Any person who wishes to enter Malaysia to take
up employment with a Malaysian company or firm
must apply for an employment pass from the Department
of Immigration.
Employment passes are issued for a specified
period, usually two to three years, and are renewable
for an additional two to three years.
Employment passes are granted on a case-by-case
basis, generally for positions that require special
technical knowledge or expertise not available
locally or for positions that cannot be filled
by local Malaysian citizens.
To obtain employment passes, expatriates must
have a valid passport from their home country,
a contract from their employer, a cover letter
and three passport-size photos, which may be black
and white or color.
The employer of an expatriate must submit an
application to the Department of Immigration and
await a decision, which may take one month. After
the employer receives a letter of approval, it
must submit the passport of the employee and pay
for the employment pass and the levy. The levy
is applicable only to expatriates earning below
a designated amount per month or to expatriates
holding employment passes valid for less than
two years.
Licensed manufacturing companies that wish to
hire expatriates must present copies of their
manufacturing licenses. Service companies with
foreign equity of more than 30% have traditionally
been required to seek the approval of the Foreign
Investment Committee before hiring expatriates.
Companies engaged in construction and project
management must register with the Construction
Industry Development Board before hiring expatriates.
Companies engaged in the retail, trade, wholesale
and direct-sales sectors that have foreign equity
of more than 30% must seek the approval of the
Committee on Wholesale and Retail Trade before
hiring expatriates.
It is illegal to work without a valid employment
pass; therefore, a foreign national may not work
in Malaysia until he or she has received a work
permit and all other necessary documents.
In 2003, the Malaysian government decided to
make it easier for companies to hire skilled foreigners,
allowing for automatic approvals to be granted
for the recruitment of highly skilled workers
where there is no available local expertise.
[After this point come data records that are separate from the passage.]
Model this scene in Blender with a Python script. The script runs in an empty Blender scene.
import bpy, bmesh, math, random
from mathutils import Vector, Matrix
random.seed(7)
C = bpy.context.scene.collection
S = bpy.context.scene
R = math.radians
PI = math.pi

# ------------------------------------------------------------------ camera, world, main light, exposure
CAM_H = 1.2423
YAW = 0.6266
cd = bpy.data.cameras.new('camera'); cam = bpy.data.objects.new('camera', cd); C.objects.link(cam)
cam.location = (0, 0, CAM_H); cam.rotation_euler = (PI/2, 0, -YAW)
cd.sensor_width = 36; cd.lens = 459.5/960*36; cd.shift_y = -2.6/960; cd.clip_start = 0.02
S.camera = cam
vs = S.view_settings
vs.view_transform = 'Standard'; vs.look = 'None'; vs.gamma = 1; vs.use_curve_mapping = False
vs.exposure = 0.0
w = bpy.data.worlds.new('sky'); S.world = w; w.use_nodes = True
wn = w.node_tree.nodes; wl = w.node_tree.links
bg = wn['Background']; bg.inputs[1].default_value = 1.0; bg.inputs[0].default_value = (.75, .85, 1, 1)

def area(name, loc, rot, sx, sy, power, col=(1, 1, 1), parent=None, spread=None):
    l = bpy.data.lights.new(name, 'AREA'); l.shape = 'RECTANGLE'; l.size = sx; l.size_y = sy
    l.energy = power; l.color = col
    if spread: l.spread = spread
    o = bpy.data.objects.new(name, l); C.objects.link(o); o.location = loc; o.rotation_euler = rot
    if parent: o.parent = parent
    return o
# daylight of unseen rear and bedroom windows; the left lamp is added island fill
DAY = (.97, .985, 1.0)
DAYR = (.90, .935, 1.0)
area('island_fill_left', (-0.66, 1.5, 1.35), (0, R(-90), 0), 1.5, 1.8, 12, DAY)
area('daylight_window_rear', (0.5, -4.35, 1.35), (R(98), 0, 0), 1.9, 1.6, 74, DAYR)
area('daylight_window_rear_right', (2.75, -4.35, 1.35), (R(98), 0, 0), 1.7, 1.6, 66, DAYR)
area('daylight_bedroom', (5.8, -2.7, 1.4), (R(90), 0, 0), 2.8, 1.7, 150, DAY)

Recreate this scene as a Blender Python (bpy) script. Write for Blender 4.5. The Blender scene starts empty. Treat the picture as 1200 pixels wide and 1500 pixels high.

From June 2003, the government further relaxed
rules on employing expatriates, granting that
manufacturing companies with foreign paid-up capital
of at least US$2m be automatically permitted ten
expatriate positions, with those to include five
key posts. Under the amended rules, expatriates
could be employed for up to ten years for executive
posts and five years for non-executive posts.
Manufacturing companies with foreign paid-up
capital of US$200,000–2m, meanwhile, were
permitted automatic approval for up to five expatriate
posts, including at least one key post.